What is being asked - The lines to reproduce run from the first one through the line containing "cd.dof.use_dof = True;". Reproduce them exactly.

+-------+

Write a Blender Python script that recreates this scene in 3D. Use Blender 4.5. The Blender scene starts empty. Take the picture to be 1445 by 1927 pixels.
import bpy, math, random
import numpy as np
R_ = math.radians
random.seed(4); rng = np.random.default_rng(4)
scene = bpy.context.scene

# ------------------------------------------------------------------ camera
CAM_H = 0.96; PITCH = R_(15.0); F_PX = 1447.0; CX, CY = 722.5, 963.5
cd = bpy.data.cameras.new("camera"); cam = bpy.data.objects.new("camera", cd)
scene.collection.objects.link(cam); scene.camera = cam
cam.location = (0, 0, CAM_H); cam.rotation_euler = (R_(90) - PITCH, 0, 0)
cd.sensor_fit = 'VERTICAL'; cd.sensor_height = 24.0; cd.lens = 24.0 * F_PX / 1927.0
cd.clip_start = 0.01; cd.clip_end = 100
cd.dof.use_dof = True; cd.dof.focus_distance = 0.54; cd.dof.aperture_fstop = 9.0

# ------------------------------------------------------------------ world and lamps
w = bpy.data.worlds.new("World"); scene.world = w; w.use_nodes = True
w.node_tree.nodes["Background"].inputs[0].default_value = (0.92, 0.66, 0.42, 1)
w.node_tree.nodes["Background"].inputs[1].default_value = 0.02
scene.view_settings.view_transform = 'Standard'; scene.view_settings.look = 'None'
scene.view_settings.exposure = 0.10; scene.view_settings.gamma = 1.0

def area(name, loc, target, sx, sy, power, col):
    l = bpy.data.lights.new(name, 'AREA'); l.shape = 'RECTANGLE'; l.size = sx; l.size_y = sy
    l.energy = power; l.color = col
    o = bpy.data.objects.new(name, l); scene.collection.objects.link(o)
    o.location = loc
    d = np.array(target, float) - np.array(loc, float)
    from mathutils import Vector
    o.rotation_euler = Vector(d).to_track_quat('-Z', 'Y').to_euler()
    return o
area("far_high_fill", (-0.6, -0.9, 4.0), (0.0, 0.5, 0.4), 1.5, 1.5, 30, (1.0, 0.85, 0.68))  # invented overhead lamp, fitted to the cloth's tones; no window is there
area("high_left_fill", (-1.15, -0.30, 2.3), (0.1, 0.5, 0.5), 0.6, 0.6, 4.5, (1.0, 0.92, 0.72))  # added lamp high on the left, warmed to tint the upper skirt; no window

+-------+

Finished answer -
Write a Blender Python script that recreates this scene in 3D. Use Blender 4.5. The Blender scene starts empty. Take the picture to be 1445 by 1927 pixels.
import bpy, math, random
import numpy as np
R_ = math.radians
random.seed(4); rng = np.random.default_rng(4)
scene = bpy.context.scene

# ------------------------------------------------------------------ camera
CAM_H = 0.96; PITCH = R_(15.0); F_PX = 1447.0; CX, CY = 722.5, 963.5
cd = bpy.data.cameras.new("camera"); cam = bpy.data.objects.new("camera", cd)
scene.collection.objects.link(cam); scene.camera = cam
cam.location = (0, 0, CAM_H); cam.rotation_euler = (R_(90) - PITCH, 0, 0)
cd.sensor_fit = 'VERTICAL'; cd.sensor_height = 24.0; cd.lens = 24.0 * F_PX / 1927.0
cd.clip_start = 0.01; cd.clip_end = 100
cd.dof.use_dof = True; cd.dof.focus_distance = 0.54; cd.dof.aperture_fstop = 9.0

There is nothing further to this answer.